══ Data segment ══

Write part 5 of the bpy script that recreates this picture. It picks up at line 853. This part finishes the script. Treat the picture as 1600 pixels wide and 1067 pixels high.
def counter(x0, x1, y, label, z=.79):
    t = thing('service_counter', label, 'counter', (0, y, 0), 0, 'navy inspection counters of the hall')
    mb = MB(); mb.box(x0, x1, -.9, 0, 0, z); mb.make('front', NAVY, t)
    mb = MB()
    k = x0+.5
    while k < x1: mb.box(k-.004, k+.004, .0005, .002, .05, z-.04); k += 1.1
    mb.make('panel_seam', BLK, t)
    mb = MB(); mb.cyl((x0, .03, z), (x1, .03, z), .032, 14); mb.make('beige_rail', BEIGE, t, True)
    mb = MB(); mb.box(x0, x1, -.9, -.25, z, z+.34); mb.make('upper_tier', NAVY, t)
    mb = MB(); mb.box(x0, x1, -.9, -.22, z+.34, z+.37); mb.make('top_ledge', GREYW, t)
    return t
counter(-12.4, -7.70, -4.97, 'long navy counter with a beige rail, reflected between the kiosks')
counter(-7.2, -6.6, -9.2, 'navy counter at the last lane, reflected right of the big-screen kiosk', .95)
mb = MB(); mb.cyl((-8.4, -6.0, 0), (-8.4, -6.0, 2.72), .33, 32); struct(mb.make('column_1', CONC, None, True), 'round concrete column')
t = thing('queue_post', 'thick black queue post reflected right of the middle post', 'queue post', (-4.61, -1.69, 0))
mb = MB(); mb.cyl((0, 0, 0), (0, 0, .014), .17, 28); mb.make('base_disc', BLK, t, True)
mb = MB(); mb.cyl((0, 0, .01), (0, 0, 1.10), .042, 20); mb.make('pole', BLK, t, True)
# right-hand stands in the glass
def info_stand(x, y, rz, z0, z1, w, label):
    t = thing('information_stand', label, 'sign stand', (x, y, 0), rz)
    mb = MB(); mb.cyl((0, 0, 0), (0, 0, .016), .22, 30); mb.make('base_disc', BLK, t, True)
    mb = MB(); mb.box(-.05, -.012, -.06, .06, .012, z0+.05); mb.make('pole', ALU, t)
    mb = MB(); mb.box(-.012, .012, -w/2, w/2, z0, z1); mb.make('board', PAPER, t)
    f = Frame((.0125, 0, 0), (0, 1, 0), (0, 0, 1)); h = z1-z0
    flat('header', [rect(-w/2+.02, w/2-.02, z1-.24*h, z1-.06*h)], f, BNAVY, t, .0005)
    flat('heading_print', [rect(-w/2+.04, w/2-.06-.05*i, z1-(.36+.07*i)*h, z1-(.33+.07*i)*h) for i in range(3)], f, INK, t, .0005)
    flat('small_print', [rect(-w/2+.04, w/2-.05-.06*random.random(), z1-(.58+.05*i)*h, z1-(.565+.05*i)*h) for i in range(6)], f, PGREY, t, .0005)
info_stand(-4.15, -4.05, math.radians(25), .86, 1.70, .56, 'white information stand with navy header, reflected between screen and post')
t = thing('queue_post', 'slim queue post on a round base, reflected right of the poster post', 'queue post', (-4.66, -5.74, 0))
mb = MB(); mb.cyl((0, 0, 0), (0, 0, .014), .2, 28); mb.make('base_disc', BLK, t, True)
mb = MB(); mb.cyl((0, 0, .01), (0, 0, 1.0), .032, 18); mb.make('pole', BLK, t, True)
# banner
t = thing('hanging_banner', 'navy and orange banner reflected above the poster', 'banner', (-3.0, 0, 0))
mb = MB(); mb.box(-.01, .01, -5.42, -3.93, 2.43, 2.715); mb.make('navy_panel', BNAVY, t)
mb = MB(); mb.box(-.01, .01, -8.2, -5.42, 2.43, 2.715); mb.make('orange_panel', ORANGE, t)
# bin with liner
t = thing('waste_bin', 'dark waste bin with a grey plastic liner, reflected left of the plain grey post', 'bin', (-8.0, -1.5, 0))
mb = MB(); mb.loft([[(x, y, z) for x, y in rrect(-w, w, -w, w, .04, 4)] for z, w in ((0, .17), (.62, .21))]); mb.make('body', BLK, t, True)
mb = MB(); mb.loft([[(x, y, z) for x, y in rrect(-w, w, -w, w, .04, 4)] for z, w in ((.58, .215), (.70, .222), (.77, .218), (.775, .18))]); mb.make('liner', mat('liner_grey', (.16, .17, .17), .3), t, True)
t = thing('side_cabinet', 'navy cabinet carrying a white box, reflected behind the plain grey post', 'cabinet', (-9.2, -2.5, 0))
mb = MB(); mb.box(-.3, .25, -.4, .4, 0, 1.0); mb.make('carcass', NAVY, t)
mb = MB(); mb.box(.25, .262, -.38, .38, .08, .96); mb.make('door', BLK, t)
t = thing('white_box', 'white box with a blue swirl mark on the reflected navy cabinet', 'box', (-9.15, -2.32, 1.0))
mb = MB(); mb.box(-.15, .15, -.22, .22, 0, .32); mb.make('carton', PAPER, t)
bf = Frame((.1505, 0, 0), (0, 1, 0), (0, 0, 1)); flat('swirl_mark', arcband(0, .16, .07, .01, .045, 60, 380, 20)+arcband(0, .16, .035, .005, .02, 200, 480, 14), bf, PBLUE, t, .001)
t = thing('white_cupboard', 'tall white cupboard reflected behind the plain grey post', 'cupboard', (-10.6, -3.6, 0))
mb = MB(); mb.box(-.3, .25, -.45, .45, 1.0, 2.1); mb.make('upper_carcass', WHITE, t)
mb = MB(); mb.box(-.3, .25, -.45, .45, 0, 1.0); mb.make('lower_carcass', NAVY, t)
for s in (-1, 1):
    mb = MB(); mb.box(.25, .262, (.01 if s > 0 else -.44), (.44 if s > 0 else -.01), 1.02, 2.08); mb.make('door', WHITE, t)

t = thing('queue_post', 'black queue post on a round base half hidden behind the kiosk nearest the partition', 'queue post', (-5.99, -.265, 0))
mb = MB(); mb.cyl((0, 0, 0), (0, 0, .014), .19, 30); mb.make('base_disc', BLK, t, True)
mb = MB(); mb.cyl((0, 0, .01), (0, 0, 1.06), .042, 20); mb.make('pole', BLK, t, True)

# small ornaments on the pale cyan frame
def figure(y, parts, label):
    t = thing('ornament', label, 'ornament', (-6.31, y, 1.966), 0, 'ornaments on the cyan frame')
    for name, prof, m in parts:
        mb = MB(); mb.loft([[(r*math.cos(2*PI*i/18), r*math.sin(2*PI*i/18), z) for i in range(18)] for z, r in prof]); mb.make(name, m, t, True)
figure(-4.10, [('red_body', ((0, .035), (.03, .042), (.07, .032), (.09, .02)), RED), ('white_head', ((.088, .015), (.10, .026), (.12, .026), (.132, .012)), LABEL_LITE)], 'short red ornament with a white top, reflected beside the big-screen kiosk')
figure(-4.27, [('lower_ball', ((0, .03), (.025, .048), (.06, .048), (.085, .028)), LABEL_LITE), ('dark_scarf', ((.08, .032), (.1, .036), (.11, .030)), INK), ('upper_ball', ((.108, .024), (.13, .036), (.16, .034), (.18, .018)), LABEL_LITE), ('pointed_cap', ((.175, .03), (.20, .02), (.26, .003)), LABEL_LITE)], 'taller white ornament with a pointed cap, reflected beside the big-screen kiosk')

═══

— Short task —
All of the material above needs to be retyped word for word.

— Written solution —
Write part 5 of the bpy script that recreates this picture. It picks up at line 853. This part finishes the script. Treat the picture as 1600 pixels wide and 1067 pixels high.
def counter(x0, x1, y, label, z=.79):
    t = thing('service_counter', label, 'counter', (0, y, 0), 0, 'navy inspection counters of the hall')
    mb = MB(); mb.box(x0, x1, -.9, 0, 0, z); mb.make('front', NAVY, t)
    mb = MB()
    k = x0+.5
    while k < x1: mb.box(k-.004, k+.004, .0005, .002, .05, z-.04); k += 1.1
    mb.make('panel_seam', BLK, t)
    mb = MB(); mb.cyl((x0, .03, z), (x1, .03, z), .032, 14); mb.make('beige_rail', BEIGE, t, True)
    mb = MB(); mb.box(x0, x1, -.9, -.25, z, z+.34); mb.make('upper_tier', NAVY, t)
    mb = MB(); mb.box(x0, x1, -.9, -.22, z+.34, z+.37); mb.make('top_ledge', GREYW, t)
    return t
counter(-12.4, -7.70, -4.97, 'long navy counter with a beige rail, reflected between the kiosks')
counter(-7.2, -6.6, -9.2, 'navy counter at the last lane, reflected right of the big-screen kiosk', .95)
mb = MB(); mb.cyl((-8.4, -6.0, 0), (-8.4, -6.0, 2.72), .33, 32); struct(mb.make('column_1', CONC, None, True), 'round concrete column')
t = thing('queue_post', 'thick black queue post reflected right of the middle post', 'queue post', (-4.61, -1.69, 0))
mb = MB(); mb.cyl((0, 0, 0), (0, 0, .014), .17, 28); mb.make('base_disc', BLK, t, True)
mb = MB(); mb.cyl((0, 0, .01), (0, 0, 1.10), .042, 20); mb.make('pole', BLK, t, True)
# right-hand stands in the glass
def info_stand(x, y, rz, z0, z1, w, label):
    t = thing('information_stand', label, 'sign stand', (x, y, 0), rz)
    mb = MB(); mb.cyl((0, 0, 0), (0, 0, .016), .22, 30); mb.make('base_disc', BLK, t, True)
    mb = MB(); mb.box(-.05, -.012, -.06, .06, .012, z0+.05); mb.make('pole', ALU, t)
    mb = MB(); mb.box(-.012, .012, -w/2, w/2, z0, z1); mb.make('board', PAPER, t)
    f = Frame((.0125, 0, 0), (0, 1, 0), (0, 0, 1)); h = z1-z0
    flat('header', [rect(-w/2+.02, w/2-.02, z1-.24*h, z1-.06*h)], f, BNAVY, t, .0005)
    flat('heading_print', [rect(-w/2+.04, w/2-.06-.05*i, z1-(.36+.07*i)*h, z1-(.33+.07*i)*h) for i in range(3)], f, INK, t, .0005)
    flat('small_print', [rect(-w/2+.04, w/2-.05-.06*random.random(), z1-(.58+.05*i)*h, z1-(.565+.05*i)*h) for i in range(6)], f, PGREY, t, .0005)
info_stand(-4.15, -4.05, math.radians(25), .86, 1.70, .56, 'white information stand with navy header, reflected between screen and post')
t = thing('queue_post', 'slim queue post on a round base, reflected right of the poster post', 'queue post', (-4.66, -5.74, 0))
mb = MB(); mb.cyl((0, 0, 0), (0, 0, .014), .2, 28); mb.make('base_disc', BLK, t, True)
mb = MB(); mb.cyl((0, 0, .01), (0, 0, 1.0), .032, 18); mb.make('pole', BLK, t, True)
# banner
t = thing('hanging_banner', 'navy and orange banner reflected above the poster', 'banner', (-3.0, 0, 0))
mb = MB(); mb.box(-.01, .01, -5.42, -3.93, 2.43, 2.715); mb.make('navy_panel', BNAVY, t)
mb = MB(); mb.box(-.01, .01, -8.2, -5.42, 2.43, 2.715); mb.make('orange_panel', ORANGE, t)
# bin with liner
t = thing('waste_bin', 'dark waste bin with a grey plastic liner, reflected left of the plain grey post', 'bin', (-8.0, -1.5, 0))
mb = MB(); mb.loft([[(x, y, z) for x, y in rrect(-w, w, -w, w, .04, 4)] for z, w in ((0, .17), (.62, .21))]); mb.make('body', BLK, t, True)
mb = MB(); mb.loft([[(x, y, z) for x, y in rrect(-w, w, -w, w, .04, 4)] for z, w in ((.58, .215), (.70, .222), (.77, .218), (.775, .18))]); mb.make('liner', mat('liner_grey', (.16, .17, .17), .3), t, True)
t = thing('side_cabinet', 'navy cabinet carrying a white box, reflected behind the plain grey post', 'cabinet', (-9.2, -2.5, 0))
mb = MB(); mb.box(-.3, .25, -.4, .4, 0, 1.0); mb.make('carcass', NAVY, t)
mb = MB(); mb.box(.25, .262, -.38, .38, .08, .96); mb.make('door', BLK, t)
t = thing('white_box', 'white box with a blue swirl mark on the reflected navy cabinet', 'box', (-9.15, -2.32, 1.0))
mb = MB(); mb.box(-.15, .15, -.22, .22, 0, .32); mb.make('carton', PAPER, t)
bf = Frame((.1505, 0, 0), (0, 1, 0), (0, 0, 1)); flat('swirl_mark', arcband(0, .16, .07, .01, .045, 60, 380, 20)+arcband(0, .16, .035, .005, .02, 200, 480, 14), bf, PBLUE, t, .001)
t = thing('white_cupboard', 'tall white cupboard reflected behind the plain grey post', 'cupboard', (-10.6, -3.6, 0))
mb = MB(); mb.box(-.3, .25, -.45, .45, 1.0, 2.1); mb.make('upper_carcass', WHITE, t)
mb = MB(); mb.box(-.3, .25, -.45, .45, 0, 1.0); mb.make('lower_carcass', NAVY, t)
for s in (-1, 1):
    mb = MB(); mb.box(.25, .262, (.01 if s > 0 else -.44), (.44 if s > 0 else -.01), 1.02, 2.08); mb.make('door', WHITE, t)

t = thing('queue_post', 'black queue post on a round base half hidden behind the kiosk nearest the partition', 'queue post', (-5.99, -.265, 0))
mb = MB(); mb.cyl((0, 0, 0), (0, 0, .014), .19, 30); mb.make('base_disc', BLK, t, True)
mb = MB(); mb.cyl((0, 0, .01), (0, 0, 1.06), .042, 20); mb.make('pole', BLK, t, True)

# small ornaments on the pale cyan frame
def figure(y, parts, label):
    t = thing('ornament', label, 'ornament', (-6.31, y, 1.966), 0, 'ornaments on the cyan frame')
    for name, prof, m in parts:
        mb = MB(); mb.loft([[(r*math.cos(2*PI*i/18), r*math.sin(2*PI*i/18), z) for i in range(18)] for z, r in prof]); mb.make(name, m, t, True)
figure(-4.10, [('red_body', ((0, .035), (.03, .042), (.07, .032), (.09, .02)), RED), ('white_head', ((.088, .015), (.10, .026), (.12, .026), (.132, .012)), LABEL_LITE)], 'short red ornament with a white top, reflected beside the big-screen kiosk')
figure(-4.27, [('lower_ball', ((0, .03), (.025, .048), (.06, .048), (.085, .028)), LABEL_LITE), ('dark_scarf', ((.08, .032), (.1, .036), (.11, .030)), INK), ('upper_ball', ((.108, .024), (.13, .036), (.16, .034), (.18, .018)), LABEL_LITE), ('pointed_cap', ((.175, .03), (.20, .02), (.26, .003)), LABEL_LITE)], 'taller white ornament with a pointed cap, reflected beside the big-screen kiosk')